See Christmas with Fresh Eyes

12-20-2015Weekly ReflectionDiocese of La Crosse, WI

Isn’t it funny how we get used to things?

We should never get used to Christmas. Today we celebrate the mind-boggling truth that God became man. When was the last time you really thought about that?

Why would the Son of God, the second person of the Trinity,do that? Why enter into a life of human limitation, fatigue and hunger? Why subject Himself to being misunderstood,hated and ultimately put to death? He could have comedown to earth as a glorious King and struck dead everyone who opposed Him with a wave of His hand.

But He didn’t. He came to an unknown maiden and her unknown husband and let Himself be placed in a feeding trough for animals. He spent the first 30 years of His life in obscurity. He pulled together a ragtag group of 12 followers who showed themselves to be confused much of the time, argumentative about who was the greatest,and mostly cowardly in His time of greatest need. Not to mention the one who betrayed Him to His death.

This has been the history of God’s dealings with us, from ancient Israel that repeatedly turned its back on Him and stoned the prophets, to the sin and nonsense of our own day.

The only explanation is divine Love, a love so deep and merciful we can barely begin to fathom it. The earthly loves we know – that of parents, or spouses – as beautiful as they are, are only faint shadows of God’s love for us.This is a love that saves us, rescuing us over and over again from the sin begun in Adam and Eve, and multiplied ever since.

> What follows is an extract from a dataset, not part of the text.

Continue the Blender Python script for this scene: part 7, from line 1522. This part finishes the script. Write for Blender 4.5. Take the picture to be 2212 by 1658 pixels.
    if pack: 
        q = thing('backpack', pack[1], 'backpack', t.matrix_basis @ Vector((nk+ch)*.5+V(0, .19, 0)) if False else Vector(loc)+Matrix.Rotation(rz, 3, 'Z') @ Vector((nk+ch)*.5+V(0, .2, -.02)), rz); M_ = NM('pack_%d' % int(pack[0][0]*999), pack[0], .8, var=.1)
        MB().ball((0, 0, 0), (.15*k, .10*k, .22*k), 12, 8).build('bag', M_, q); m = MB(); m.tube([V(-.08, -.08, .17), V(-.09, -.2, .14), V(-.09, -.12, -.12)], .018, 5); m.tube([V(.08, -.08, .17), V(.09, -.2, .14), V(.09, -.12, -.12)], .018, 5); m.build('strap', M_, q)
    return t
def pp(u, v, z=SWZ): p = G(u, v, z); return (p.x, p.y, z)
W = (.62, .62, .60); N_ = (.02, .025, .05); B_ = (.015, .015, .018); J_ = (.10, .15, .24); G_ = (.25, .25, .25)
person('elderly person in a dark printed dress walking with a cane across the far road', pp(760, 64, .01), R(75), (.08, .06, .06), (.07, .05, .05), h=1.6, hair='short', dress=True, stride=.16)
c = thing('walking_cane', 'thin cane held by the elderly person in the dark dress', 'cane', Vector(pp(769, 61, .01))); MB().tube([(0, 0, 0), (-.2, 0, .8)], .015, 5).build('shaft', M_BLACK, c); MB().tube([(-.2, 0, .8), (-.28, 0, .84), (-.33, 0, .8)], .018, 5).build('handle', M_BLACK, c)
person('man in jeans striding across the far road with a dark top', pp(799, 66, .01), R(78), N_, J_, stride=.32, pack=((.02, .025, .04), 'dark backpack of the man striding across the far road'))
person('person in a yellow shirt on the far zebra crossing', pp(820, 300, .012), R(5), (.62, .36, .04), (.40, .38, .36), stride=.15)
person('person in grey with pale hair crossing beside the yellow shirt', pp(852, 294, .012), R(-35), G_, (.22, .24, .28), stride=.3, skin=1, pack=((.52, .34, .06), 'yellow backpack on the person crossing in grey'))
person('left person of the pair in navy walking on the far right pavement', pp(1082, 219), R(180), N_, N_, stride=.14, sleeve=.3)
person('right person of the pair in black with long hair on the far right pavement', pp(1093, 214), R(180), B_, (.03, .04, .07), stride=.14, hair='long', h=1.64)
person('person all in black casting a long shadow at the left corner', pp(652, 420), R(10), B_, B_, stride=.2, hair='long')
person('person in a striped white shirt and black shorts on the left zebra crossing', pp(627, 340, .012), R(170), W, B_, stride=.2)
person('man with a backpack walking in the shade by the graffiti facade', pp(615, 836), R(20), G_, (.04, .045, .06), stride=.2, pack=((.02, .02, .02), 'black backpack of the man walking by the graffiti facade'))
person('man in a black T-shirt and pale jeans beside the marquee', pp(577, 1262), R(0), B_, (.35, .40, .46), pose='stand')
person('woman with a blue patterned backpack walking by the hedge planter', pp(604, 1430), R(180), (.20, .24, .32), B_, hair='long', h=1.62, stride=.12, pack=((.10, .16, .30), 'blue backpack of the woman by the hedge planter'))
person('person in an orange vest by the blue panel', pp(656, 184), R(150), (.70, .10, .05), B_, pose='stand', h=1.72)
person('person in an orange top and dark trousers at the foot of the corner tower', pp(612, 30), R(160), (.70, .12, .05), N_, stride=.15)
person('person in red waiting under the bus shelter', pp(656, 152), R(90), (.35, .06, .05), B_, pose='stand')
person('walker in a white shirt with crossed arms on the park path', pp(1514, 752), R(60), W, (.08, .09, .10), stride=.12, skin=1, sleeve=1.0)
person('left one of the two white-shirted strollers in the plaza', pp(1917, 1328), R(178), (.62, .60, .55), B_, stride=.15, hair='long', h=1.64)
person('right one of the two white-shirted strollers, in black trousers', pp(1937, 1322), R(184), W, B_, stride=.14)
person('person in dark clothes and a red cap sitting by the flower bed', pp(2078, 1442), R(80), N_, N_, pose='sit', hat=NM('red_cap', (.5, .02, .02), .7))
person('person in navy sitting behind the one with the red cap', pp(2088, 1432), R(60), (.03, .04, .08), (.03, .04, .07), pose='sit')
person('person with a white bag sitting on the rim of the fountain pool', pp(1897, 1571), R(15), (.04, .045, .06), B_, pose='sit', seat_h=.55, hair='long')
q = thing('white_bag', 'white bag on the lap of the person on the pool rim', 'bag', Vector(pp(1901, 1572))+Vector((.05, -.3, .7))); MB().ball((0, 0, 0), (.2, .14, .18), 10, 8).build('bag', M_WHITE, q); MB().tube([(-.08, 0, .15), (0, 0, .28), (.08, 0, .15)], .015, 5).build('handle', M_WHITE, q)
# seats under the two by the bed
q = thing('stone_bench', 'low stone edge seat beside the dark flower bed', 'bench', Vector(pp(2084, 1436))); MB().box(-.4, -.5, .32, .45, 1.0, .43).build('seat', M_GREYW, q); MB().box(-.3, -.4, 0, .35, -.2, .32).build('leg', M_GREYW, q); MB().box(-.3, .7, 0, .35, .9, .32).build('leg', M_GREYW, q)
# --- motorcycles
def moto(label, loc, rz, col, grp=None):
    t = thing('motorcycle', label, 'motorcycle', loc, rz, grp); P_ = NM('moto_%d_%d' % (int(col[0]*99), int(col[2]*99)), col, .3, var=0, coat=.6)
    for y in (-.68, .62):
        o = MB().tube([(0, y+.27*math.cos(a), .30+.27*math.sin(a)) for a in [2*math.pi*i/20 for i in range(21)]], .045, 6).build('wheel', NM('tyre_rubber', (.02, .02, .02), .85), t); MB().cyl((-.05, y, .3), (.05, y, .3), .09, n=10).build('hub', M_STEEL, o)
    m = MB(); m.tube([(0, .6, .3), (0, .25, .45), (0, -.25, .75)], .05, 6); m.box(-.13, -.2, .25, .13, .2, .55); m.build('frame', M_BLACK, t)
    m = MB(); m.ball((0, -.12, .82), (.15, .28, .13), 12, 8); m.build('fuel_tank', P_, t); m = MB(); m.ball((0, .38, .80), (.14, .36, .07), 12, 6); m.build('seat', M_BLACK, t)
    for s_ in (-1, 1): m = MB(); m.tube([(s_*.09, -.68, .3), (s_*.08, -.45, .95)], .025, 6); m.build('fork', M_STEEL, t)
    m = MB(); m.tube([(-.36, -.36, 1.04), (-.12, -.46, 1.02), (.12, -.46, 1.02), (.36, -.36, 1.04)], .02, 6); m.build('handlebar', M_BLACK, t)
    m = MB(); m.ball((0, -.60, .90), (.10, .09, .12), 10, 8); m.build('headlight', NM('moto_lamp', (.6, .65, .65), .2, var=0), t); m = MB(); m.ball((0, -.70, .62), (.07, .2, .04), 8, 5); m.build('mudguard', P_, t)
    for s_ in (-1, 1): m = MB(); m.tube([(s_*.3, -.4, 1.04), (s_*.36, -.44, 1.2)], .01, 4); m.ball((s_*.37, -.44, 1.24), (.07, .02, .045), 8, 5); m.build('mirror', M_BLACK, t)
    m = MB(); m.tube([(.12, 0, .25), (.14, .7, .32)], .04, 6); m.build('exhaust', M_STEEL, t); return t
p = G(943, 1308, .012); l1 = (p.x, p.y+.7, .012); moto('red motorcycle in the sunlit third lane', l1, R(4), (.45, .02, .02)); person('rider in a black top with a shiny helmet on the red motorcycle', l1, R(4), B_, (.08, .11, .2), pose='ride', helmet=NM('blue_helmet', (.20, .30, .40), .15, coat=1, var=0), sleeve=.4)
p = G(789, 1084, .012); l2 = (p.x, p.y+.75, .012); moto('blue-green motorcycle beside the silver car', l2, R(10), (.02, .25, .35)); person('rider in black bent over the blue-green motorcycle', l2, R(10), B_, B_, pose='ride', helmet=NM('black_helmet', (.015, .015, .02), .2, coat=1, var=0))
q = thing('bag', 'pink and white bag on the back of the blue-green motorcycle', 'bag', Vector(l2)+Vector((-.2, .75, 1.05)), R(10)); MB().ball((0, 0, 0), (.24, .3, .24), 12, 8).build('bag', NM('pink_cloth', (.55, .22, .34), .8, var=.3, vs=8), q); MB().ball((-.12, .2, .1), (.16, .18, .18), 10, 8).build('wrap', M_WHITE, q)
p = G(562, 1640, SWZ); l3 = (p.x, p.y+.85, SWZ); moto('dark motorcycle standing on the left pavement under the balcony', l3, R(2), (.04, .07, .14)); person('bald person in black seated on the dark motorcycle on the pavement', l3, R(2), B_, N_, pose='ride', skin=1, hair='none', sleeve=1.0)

God had given our first parents everything they could have wanted. For their own good, he had placed one limit on them, but the devil persuaded them that God was jealously holding back, and that if they would only defy that one limit, they would become like gods. Tempted by pride they disobeyed, rebelled against their status as creatures, and tried to become equal to God.

It did not end well, but from that very moment God promised a Redeemer. At this time we celebrate the coming of this One, the only Son of God, and the manner of His coming precisely reversed the proud sin of Adam and Eve.

Listen to the words of St. Paul to the Philippians:
Though He was in the form of God,
[Christ] did not regard equality with God something
to be grasped.
Rather, He emptied Himself, taking the form of a slave,
coming in human likeness;
and found human in appearance,
He humbled himself,
becoming obedient to death, even death on a cross.
Because of this, God greatly exalted Him
and bestowed on Him the name
that is above every name,
that at the name of Jesus
every knee should bend,
of those in Heaven and on earth
and under the earth,
and every tongue confess that
Jesus Christ is Lord.

During this Holy Season, let us intentionally give thanks to our Heavenly Father, who in His merciful love, has given to us the gift of His Son. In doing so, we will know the true meaning of Christ’s birth and see Christmas with fresh eyes.